With the stand down on the Indian side, the debt markets recovered and with that the inflow
of funds into our industry soared once again. But at the end of the year the industry was hit by
another war – the impending US attack on Iraq and consequent oil price pressures once again
made the debt market volatile. It is a mark of the maturing of the Indian investor that
redemptions were only need based and the industry did not see as much outflows as one
feared.
Product innovations
With the bond yields plateauing and with the mutual fund industry trying to attract people to
the equity market, the year also saw some remarkable products flavors for Indian investors.
Birla Sunlife Mutual Fund led the pack with an equity fund focused on dividend yield stock,
a bond index fund and a bond-for-units swap product. Some of the other innovative products
were the series of exchange-traded funds from Benchmark, including a liquid index traded
fund. Prudential- ICICI also launched an exchange-traded fund, the SPICE, in association
with BSE.
The industry focused also on making existing products more attractive by adding on a
number of service features and cost control measures.
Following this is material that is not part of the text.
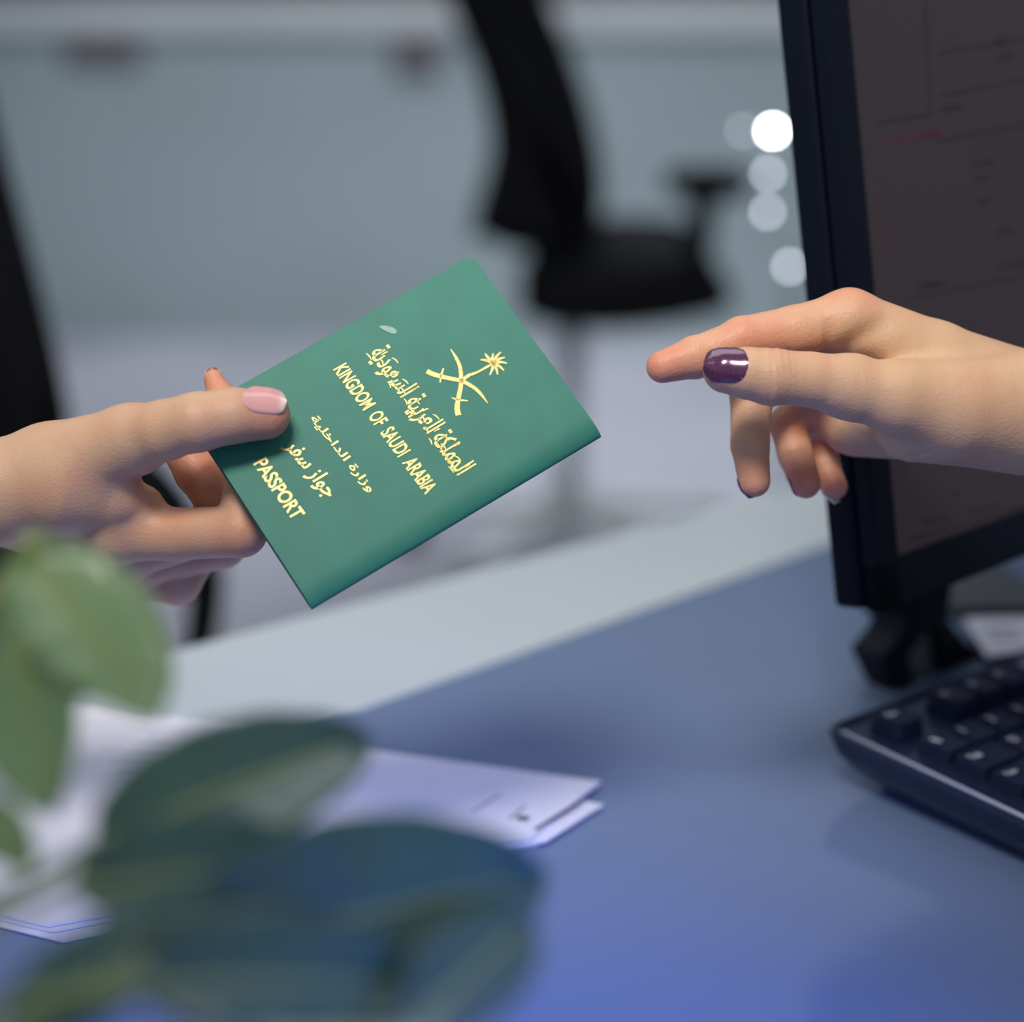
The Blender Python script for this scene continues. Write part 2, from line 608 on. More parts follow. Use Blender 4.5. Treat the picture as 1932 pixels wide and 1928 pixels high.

Same day redemption in liquid funds,
“institutional” plans which would reduce the overall cost of investment and bonus units in
lieu of dividend were some of these features.
SYSTEMATIC INVESTMENT PLAN
SIP is an investment option that is presently available only with mutual funds. The other
investment option comparable to SIPs is the recurring deposit schemes from Post office and
banks. Basically, under an SIP option an investor commits making a regular
(monthly/quarterly) investment in a particular mutual fund/deposit.
Investor can now use auto debit (ECS) facility from Banks to automatically debit SIP amount
from your account. There is no need to give bulk of cheques for SIP. For that you should
have account in nationalized banks. For SIP through ECS, you have to provide bank details
like account no., branch name, MICR no. etc.